I found the book flawed, however, in its excess. Though the detours often brings new and welcome vistas, sometimes they add nothing to the journey but time. It’s obvious Bellow was deliberate in this. Late in the book, Charlie begins a section of the narrative by saying he was going to visit a woman. But first, he says, he’d like to talk about another subject. It takes us five pages to get back to the visit he introduced in his first sentence and hasn’t brought up since, and I didn’t feel I got anything from the interim. It felt like it was set up to be nothing more than a detour. This does say something about Charlie’s mind, and someone more interested in the intricacies of his character might find this profound. I found it annoying due to overuse.
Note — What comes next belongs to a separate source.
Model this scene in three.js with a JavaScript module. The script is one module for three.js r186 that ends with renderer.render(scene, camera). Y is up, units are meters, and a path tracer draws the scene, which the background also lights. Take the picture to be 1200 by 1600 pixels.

Fortunately, Bellow’s prose is so amusing that, for the most part, I was willing to follow him as he wandered around the block; however, in the end I suffocated under the book’s weight. Five hundred small-type pages with nothing but an extra hard return to separate sections made this book my longest read of the year, and often I felt I was trudging through the deep mud of Bellow’s philosophy to get to Bellow’s narrative. It was enough to make me anxious to read Bellow’s (three!) National Book Award winning books (The Adventures of Augie March, Herzog, and Mr. Sammler’s Planet), but not enough to make me want to indulge in all things Bellow.